Last week found me in Niagara Falls, Ontario for the PAC Consortium’sPAC to the Future” conference. Every two years, the PAC Consortium hosts a conference about packaging and this years’ edition was focused on innovation and future trends. The conference brings together people who make packages, people who design packaging, retailers, service providers, and (vitally) the brand owners who buy all this packaging.

Personalization and customization

The conference kicked off with a big-picture session by Rotman / OCAD University’s Alex Manu, diving into how technological innovation shapes behaviour, and how those behaviour shifts are reflected in the products we buy.
Next were sessions on how new technology like digital presses and smartphones are changing packaging. Digital printing lets brand owners create special one-offs or unique print variations on an individual SKU. One example is a beer company that runs 13 different can prints for its one variety of beer, so that consumers can mix and match cans to spell different words (each can is printed with different letters, two per can). Another example is Coca Cola’s successful “Share a Coke” campaign, which saw stores flooded with Coke bottles labelled with peoples’ first names. Walker’s, a potato chip company let people design a chip bag with their own message and they printed and filled it for the customer.
Augmented reality is another trend that is driving packaging innovation; the technology is finding a home as an enabler of interactive promotions and brand experiences.
These technologies (AR and digital printing) are now being used for promotional purposes. But, down the road (like in the beer example) they may be more central to the product or brand itself, and may become embedded in the brand’s business model. Brands that think through the implications of digital printing and AR, focusing on the impacts these technologies will have on consumer behaviour, may be positioned to discard a lot of the traditional look and feel of packaging and innovate something new and exciting.

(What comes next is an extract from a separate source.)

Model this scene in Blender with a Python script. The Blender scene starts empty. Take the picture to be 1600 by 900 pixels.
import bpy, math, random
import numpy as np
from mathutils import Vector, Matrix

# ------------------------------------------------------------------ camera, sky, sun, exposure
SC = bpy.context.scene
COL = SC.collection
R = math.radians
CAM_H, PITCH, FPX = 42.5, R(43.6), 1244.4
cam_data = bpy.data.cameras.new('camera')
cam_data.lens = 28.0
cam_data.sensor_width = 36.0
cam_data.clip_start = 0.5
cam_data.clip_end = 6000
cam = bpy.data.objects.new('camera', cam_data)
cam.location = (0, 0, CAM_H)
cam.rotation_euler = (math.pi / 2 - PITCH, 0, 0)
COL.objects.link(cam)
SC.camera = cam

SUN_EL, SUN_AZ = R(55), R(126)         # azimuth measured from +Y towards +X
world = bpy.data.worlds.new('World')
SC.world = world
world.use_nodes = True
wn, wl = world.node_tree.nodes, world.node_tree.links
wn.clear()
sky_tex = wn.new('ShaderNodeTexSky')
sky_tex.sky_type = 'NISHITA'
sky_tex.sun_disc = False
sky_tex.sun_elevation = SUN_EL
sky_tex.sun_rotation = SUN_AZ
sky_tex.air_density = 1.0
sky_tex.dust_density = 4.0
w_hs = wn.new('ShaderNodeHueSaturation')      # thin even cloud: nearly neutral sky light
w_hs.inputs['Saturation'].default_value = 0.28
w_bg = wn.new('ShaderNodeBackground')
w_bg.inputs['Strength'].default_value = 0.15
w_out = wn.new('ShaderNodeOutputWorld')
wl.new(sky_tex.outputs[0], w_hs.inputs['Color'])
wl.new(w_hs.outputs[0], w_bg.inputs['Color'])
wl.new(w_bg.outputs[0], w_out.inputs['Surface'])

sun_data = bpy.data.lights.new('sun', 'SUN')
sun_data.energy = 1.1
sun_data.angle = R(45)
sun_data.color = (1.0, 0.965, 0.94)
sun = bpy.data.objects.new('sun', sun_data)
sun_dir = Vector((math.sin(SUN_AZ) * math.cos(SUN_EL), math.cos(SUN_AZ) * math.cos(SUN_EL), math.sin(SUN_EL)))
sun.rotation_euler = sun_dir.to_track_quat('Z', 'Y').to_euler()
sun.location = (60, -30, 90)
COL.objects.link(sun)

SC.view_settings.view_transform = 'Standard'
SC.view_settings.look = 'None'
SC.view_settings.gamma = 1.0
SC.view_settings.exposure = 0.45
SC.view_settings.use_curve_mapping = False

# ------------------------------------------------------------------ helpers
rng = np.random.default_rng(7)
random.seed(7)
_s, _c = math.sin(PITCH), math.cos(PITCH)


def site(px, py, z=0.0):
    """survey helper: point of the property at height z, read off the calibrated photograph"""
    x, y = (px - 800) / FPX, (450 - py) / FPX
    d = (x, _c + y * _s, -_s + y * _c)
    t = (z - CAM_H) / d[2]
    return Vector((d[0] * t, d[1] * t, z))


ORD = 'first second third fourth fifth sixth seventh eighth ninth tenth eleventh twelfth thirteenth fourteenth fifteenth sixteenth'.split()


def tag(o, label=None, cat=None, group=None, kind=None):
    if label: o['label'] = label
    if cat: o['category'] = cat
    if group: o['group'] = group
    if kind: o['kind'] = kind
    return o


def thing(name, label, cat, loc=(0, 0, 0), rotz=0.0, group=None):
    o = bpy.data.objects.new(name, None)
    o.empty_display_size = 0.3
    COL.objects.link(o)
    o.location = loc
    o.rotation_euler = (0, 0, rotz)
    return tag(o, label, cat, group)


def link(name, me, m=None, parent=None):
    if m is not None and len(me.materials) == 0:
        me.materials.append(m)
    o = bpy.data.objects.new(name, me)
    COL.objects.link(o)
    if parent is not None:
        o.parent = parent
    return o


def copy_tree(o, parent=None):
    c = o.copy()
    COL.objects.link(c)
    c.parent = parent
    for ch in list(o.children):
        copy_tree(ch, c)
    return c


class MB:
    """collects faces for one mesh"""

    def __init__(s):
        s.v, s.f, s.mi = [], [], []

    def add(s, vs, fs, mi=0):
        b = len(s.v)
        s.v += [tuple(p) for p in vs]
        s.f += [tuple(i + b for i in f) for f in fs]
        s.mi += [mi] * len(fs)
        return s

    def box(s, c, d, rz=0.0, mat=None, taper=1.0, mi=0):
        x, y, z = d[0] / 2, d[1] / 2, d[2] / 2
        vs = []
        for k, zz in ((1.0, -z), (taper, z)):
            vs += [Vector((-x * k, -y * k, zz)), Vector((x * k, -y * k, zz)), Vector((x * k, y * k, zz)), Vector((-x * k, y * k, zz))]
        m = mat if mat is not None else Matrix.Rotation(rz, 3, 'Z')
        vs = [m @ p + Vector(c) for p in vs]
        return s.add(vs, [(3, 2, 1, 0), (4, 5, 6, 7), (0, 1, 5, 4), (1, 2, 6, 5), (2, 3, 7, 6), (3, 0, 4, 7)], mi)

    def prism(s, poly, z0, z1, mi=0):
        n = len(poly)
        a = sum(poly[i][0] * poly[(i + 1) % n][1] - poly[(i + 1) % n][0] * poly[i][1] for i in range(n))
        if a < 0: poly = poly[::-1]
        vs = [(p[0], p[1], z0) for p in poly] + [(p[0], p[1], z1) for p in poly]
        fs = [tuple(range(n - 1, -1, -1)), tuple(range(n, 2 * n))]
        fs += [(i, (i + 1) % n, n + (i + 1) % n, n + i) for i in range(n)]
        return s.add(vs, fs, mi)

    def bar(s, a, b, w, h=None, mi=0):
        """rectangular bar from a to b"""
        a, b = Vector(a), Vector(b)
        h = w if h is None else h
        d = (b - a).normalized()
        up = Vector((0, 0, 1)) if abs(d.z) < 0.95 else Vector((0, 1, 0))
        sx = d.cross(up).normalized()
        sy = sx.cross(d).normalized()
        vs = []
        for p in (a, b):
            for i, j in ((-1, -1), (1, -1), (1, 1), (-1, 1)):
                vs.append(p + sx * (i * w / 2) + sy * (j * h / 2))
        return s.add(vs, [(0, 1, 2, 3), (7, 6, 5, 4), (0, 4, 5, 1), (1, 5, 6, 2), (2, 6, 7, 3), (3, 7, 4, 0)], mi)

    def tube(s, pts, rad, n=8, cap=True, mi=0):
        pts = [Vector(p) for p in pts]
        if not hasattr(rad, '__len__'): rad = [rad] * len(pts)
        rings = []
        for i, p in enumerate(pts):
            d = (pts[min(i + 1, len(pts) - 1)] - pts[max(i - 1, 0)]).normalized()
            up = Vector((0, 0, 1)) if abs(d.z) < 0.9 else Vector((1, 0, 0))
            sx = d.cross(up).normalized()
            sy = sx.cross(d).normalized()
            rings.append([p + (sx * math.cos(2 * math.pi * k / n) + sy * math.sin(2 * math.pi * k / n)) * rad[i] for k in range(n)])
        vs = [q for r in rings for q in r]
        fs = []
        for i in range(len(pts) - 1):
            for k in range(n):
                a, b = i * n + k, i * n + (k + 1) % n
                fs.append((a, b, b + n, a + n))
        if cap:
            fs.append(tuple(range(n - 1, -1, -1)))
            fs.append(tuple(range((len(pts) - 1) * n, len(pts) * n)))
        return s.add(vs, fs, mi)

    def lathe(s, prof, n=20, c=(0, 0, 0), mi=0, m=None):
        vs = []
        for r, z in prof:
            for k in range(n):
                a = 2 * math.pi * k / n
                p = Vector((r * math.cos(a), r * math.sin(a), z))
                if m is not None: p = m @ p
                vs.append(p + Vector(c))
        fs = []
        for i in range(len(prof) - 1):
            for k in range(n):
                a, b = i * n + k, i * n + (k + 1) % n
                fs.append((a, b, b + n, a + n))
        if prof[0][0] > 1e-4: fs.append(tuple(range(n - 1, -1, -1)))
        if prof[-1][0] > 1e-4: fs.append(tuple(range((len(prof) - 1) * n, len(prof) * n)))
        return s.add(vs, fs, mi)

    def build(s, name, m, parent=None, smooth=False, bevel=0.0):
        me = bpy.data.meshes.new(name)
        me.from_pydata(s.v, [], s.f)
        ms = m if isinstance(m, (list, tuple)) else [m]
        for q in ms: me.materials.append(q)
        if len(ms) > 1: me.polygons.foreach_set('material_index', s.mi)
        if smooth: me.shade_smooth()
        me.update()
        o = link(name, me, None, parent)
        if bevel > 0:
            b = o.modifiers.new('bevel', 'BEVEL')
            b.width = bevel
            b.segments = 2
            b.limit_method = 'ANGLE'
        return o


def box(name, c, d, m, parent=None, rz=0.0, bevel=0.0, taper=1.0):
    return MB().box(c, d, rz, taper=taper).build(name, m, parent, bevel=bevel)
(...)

Retail channels – no growth in mainline grocery

Conventional grocery (i.e. Kroger, Sobeys, Safeway) is the bulk of sales volume for food and CPG. But there is no growth in those channels. Growth is coming from dollar stores (i.e. Dollarama), convenience stores (Mac’s Milk) and club stores (Costco). Selling in these stores often demands a different approach to package design and product format or size. Conventional grocery stores (like a Kroger or a Sobeys) are squeezed between premium stores and discounters. Discounters come in two flavours, a hard discounter like Aldi and a soft discounter like Wal Mart. Shoppers who try the discount channel are now staying there even when their incomes improve, meaning conventional grocery loses out even as the US and Canadian economies strengthen. And premium stores like Loblaw Great Food or Whole Foods are encouraging consumers with money to spend to splurge on new experiences. Meanwhile, so-called “ethnic” stores and club stores are competing at every level of the market from premium to discount. And that’s not even taking into account the rise of online grocery, which is fast becoming mainstream as grocers solve the problem of home delivery and innovate “Click and Collect” pickup points.
Food and CPG brands large and small must have a multi-channel strategy that optimizes their packaging to succeed in multiple sales channels. Risks around devaluing the brand can be mitigated by sub-branding or innovating special features or packaging formats.

Sustainability’s next step and the circular economy

Sustainability continues to be top of mind for packaging users and designers. The concept of the “circular economy” provides a map and goal for sustainability-minded organisations. For more information, visit this explainer.
In brief, the concept is that the waste from making a product should go back into the system as the input for the next cycle of products. Governments in Canada are interested in this idea and Bill 151 (the Waste Free Ontario Act) is inspired by it.